Justin Sun-Owned Exchange Poloniex Hacked for At Least $126 Million

Poloniex owner Justin Sun stated that the exchange is collaborating with other crypto exchanges in a bid to recover the apporpriated funds.

By Liam J. Kelly and Stephen Graves

2 min read

Poloniex, a crypto exchange owned by Tron founder Justin Sun, has seen more than $126 million worth of crypto assets exit one of its wallets as the result of a "hack incident."

The transfers were first flagged by blockchain security firm Peckshield; blockchain explorer Etherscan shows a series of transfers from the "Poloniex 4" wallet to the hacker's wallet, including ETH, TRON, the stablecoins USDT and TUSD, and meme coins including PEPE, FLOKI, and SHIB.

It's not just on the Ethereum blockchain either. Additional blockchain data collated by Arkham Intelligence shows that over 288 million in Tron's native token TRX and 865 Bitcoin were also pilfered, bringing the total to over $126 million.

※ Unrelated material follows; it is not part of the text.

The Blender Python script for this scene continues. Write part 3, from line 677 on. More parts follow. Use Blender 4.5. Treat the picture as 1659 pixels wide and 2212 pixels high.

Looking closer at the hacker's activity, after assets are sent to one of the attacker's wallets, it's then sent to a second before assets are swapped for primarily USDC using MetaMask's swapping feature.

In one instance, however, the hacker appears to have fat-fingered at least one transaction, sending $2.5 million in stolen Golem tokens (GLM) to the token contract rather than the secondary addresses in their control. It will be impossible for them to recover this sum.

A tweet from Poloniex's customer support account initially stated its "wallet has been disabled for maintenance. We will update this thread once the wallet has been re-enabled."

Following the incident, Sun tweeted that the exchange was "currently investigating the Poloniex hack incident," adding that the exchange "maintains a healthy financial position" and would reimburse the affected funds. Sun stated that the exchange was collaborating with other exchanges to "facilitate the recovery" of the appropriated funds.

Speaking to Decrypt, security researcher Officer's Notes suggested that the hack could be attributed to compromised private keys, malware, or social engineering.

Edited by Liam Kelly

Editor's note: This article was updated to include additional details about how much was stolen from Poloniex.